The absence of a narrative line to pull the reader through these verbosities makes them all the more tedious. But in the two published pieces, "John Marr" and "Daniel Orme," Melville generates more interest by the pathos of his characterization. John Marr is a former seafarer who settles down in the land's equivalent of the ocean: a "frontier-prairie" town. He marries, but his wife and baby are carried off by a fever, and he lives out the rest of his life in loneliness. When he tries to engage his fellow frontier-dwellers with his tales of the sea, he gets the response, "Friend, we know nothing of that here." But he continues to look on the expanse of prairie as a corollary to the sea: "'It is the bed of a dried-up sea,' said the companionless sailor -- no geologist -- to himself." His loneliness deepens even as the frontier vanishes:
There was no reachable post-office as yet; not even the rude little receptive box with lid and leather hinges, set up at convenient intervals on a stout stake along some solitary green way, affording a perch for birds, and which, later in the unintermitting advance of the frontier, would perhaps decay into a mossy monument, attesting yet another successive overleaped limit of civilized life; a life which in America can to-day hardly be said to have any western bound but the ocean that washes Asia.... Luxuriant, this wilderness; but, to its denizen, a friend left behind anywhere in the world seemed not alone absent to sight, but an absentee from existence.

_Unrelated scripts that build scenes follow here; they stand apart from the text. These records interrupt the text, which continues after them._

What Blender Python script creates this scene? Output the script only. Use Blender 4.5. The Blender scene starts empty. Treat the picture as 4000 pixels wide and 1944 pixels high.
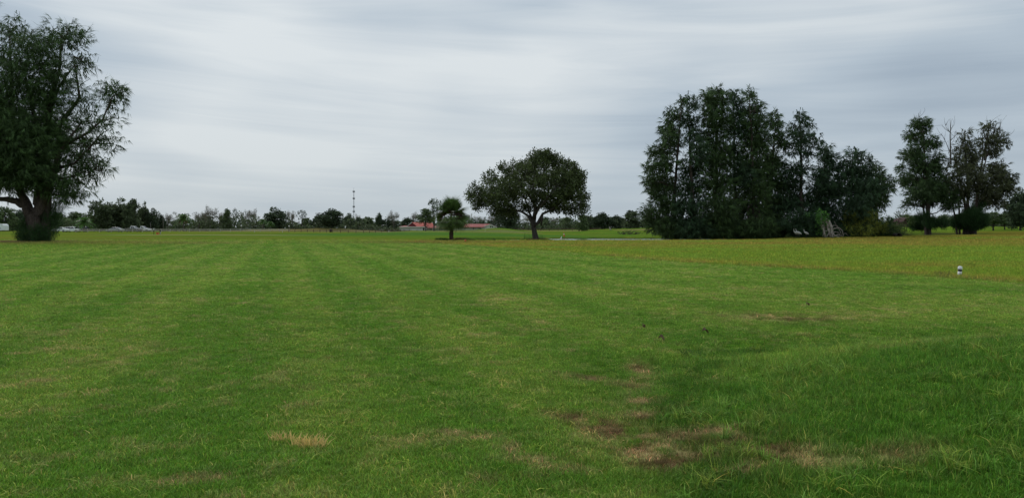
import bpy, math
import numpy as np
from mathutils import Vector, Matrix
R = math.radians
rng = np.random.default_rng(7)
S = bpy.context.scene
COL = S.collection
PI = math.pi

# ------------------------------------------------------------------ camera
F = 2950.0          # focal length in pixels of the 4000 px wide photograph
HZ = 891.0          # row of the horizon in it
EYE = 1.6
cam = bpy.data.cameras.new("camera")
cam.sensor_width = 36.0
cam.lens = 36.0 * F / 4000.0
cam.shift_y = -(972.0 - HZ) / 4000.0
cam.clip_start = 0.05
cam.clip_end = 9000
camo = bpy.data.objects.new("camera", cam)
camo.location = (0, 0, EYE)
camo.rotation_euler = (R(90), 0, 0)
COL.objects.link(camo)
S.camera = camo

# ------------------------------------------------------------------ sky and light
SUN_EL, SUN_AZ = 42.0, -38.0      # behind the cloud, ahead and to the left
w = bpy.data.worlds.new("World"); S.world = w; w.use_nodes = True
nt = w.node_tree; nt.nodes.clear()
def N(t, kind, **kw):
    n = t.nodes.new(kind)
    for k, v in kw.items(): setattr(n, k, v)
    return n
def L(t, a, b): t.links.new(a, b)
def MATH(t, op, a, b=None, c=None, clamp=False):
    n = t.nodes.new("ShaderNodeMath"); n.operation = op; n.use_clamp = clamp
    for i, v in enumerate((a, b, c)):
        if v is None: continue
        if isinstance(v, (int, float)): n.inputs[i].default_value = v
        else: t.links.new(v, n.inputs[i])
    return n.outputs[0]
sky = N(nt, "ShaderNodeTexSky", sky_type='NISHITA', sun_disc=False)
sky.sun_elevation = R(SUN_EL); sky.sun_rotation = R(SUN_AZ)
tc = N(nt, "ShaderNodeTexCoord")
nrm = N(nt, "ShaderNodeVectorMath", operation='NORMALIZE'); L(nt, tc.outputs['Generated'], nrm.inputs[0])
sep = N(nt, "ShaderNodeSeparateXYZ"); L(nt, nrm.outputs[0], sep.inputs[0])
zz = MATH(nt, 'MAXIMUM', sep.outputs[2], 0.0)
el = MATH(nt, 'POWER', zz, 0.75)
tilt = MATH(nt, 'ADD', el, MATH(nt, 'MULTIPLY', sep.outputs[0], 0.05))
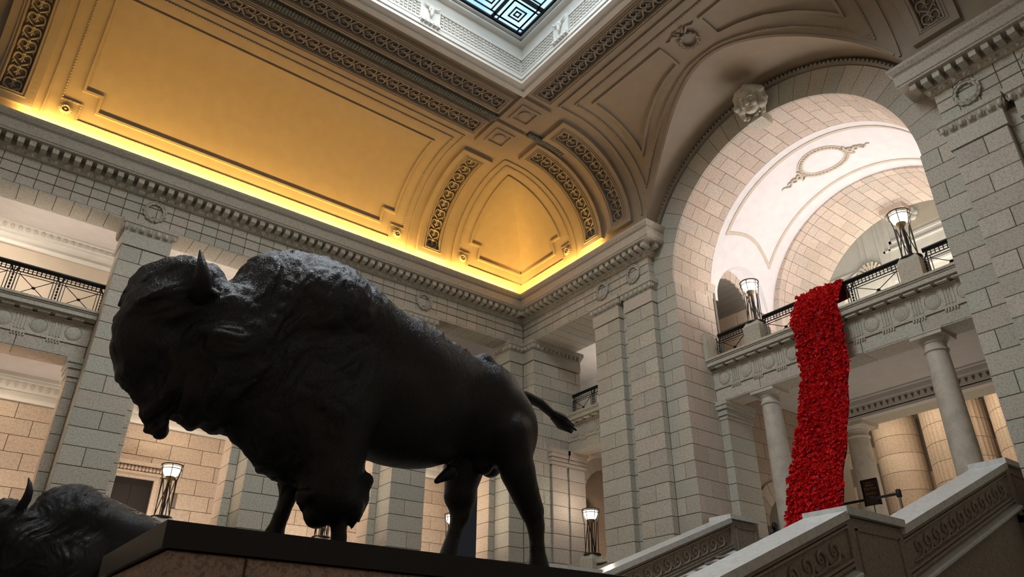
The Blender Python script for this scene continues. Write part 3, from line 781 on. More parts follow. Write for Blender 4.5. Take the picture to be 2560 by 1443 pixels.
# large golden panel on the left wall's cove
pa = struct('trim_16')
b0, b1 = -.5, 10.05
out = [(b0, 4.8), (b0, .84), (b0+.48, .84), (b0+.48, .33), (b1-.5, .33), (b1-.5, .84), (b1, .84), (b1, 4.8)]
g = G(); rib(g, 'A', out, .04, 0, .03); ob('bead_frame', g, 'cream', pa)
g = G()
for s_, u_2 in dens(out, .085, True): g.ball(cp('A', s_, u_2, .03), .02, .022, .022, 5, 3)
stuff(ob('bead_row', g, 'carving', pa))
inn = [(b0+.42, 4.28), (b0+.42, 1.27), (b0+.87, 1.27), (b0+.87, .76), (b1-.9, .76), (b1-.9, 1.27), (b1-.45, 1.27), (b1-.45, 4.28)]
g = G(); rib(g, 'A', inn, .07, 0, .05); ob('raised_frame', g, 'cream', pa)
g = G(); rib(g, 'A', [(b0-.33, 5.1), (b0-.33, .0), (b1+.24, .0), (b1+.24, 5.1)], .04, 0, .035); ob('edge_moulding', g, 'cream', pa)
rosette(pa, 'A', b0+.16, .54); rosette(pa, 'A', b1-.22, .56)
# corner panel
pc = struct('trim_17')
for wl_, f in (('A', lambda d: XB-d), ('B', lambda d: YA-d)):
    def tp(lst): return [(f(d), u) for d, u in lst]
    dt = lambda u: prof(u)[0]
    g = G(); rib(g, wl_, tp([(dt(4.68), 4.68), (3.32, 4.6), (3.32, .84), (2.87, .84), (2.87, .35), (dt(.35)+.01, .35)]), .04, 0, .03, False); ob('bead_frame', g, 'cream', pc)
    g = G()
    for s_, u_2 in dens(tp([(3.3, 4.68), (3.32, .84), (2.87, .84), (2.87, .35), (.45, .35)]), .085): g.ball(cp(wl_, s_, u_2, .03), .02, .02, .02, 5, 3)
    stuff(ob('bead_row', g, 'carving', pc))
    g = G(); rib(g, wl_, tp([(dt(4.28), 4.28), (2.9, 4.12), (2.9, 1.26), (2.46, 1.26), (2.46, .77), (dt(.77)+.01, .77)]), .07, 0, .05, False); ob('raised_frame', g, 'cream', pc)
    g = G(); rib(g, wl_, tp([(3.55, 4.9), (3.55, .0)]), .04, 0, .04, False); ob('edge_moulding', g, 'cream', pc)
    rosette(pc, wl_, f(3.14), .58)
# panels above the great arch
pb = struct('trim_18')
def lun(r, zc=11.1, umax=9): 
    def f(y):
        d = y-LY
        if abs(d) >= r: return None
        z = zc+math.sqrt(r*r-d*d); return None if z < ZC-.2 else min(umax, u_at(min(z, ZC+RR-.003)))
    return f
def curve(tab, y):
    d = abs(y-9.05)
    for (a, ua), (b, ub) in zip(tab[:-1], tab[1:]):
        if a <= d <= b: return ua+(ub-ua)*(d-a)/(b-a)
    return tab[-1][1]
tb_b = [(0, 3.42), (.5, 3.40), (1, 3.25), (1.65, 2.98), (2.35, 2.55), (2.95, 2.06), (3.4, 1.62), (3.87, 1.05)]
path = [(9.05-3.87+i*7.74/40, curve(tb_b, 9.05-3.87+i*7.74/40)) for i in range(41)]+[(12.92, 4.81), (5.18, 4.81)]
g = G(); rib(g, 'B', path, .05, 0, .035); ob('bead_frame', g, 'cream', pb)
g = G()
for s_, u_2 in dens(path, .09, True): g.ball(cp('B', s_, u_2, .035), .022, .024, .024, 5, 3)
stuff(ob('bead_row', g, 'carving', pb))
tb_i = [(0, 3.78), (.7, 3.66), (1.3, 3.52), (1.9, 3.28), (2.6, 2.85), (3.1, 2.42), (3.5, 2.02)]
for sg in (1, -1):
    pth = [(9.05+sg*(.72+i*2.76/16), curve(tb_i, 9.05+(.72+i*2.76/16))) for i in range(17)]+[(9.05+sg*3.47, 4.4), (9.05+sg*.72, 4.4)]
    g = G(); rib(g, 'B', pth, .08, 0, .06); ob('raised_frame', g, 'cream', pb)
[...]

The sketch ends with a poem that calls up memories of his fellow sailors, so long lost to him:
Ye float around me, form and feature --
Tattooings, ear-rings, love-locks curled;
Barbarians of man's simpler nature,
Unworldy servers of the world.
"John Marr" is almost enough to make us wish Melville had found a story to surround the sketch. So is the even briefer "Daniel Orme," about the lonely final years of a more rough-hewn seaman, "In stature, though bowed somewhat in the shoulders, akin to the champion of Gath. Hands heavy and hard; short nails like withered horn. A powerful head, and shaggy." Orme is found dead one day "on a height overlooking the seaward sweep of the great haven to whose shore, in his retirement from sea, he had moored."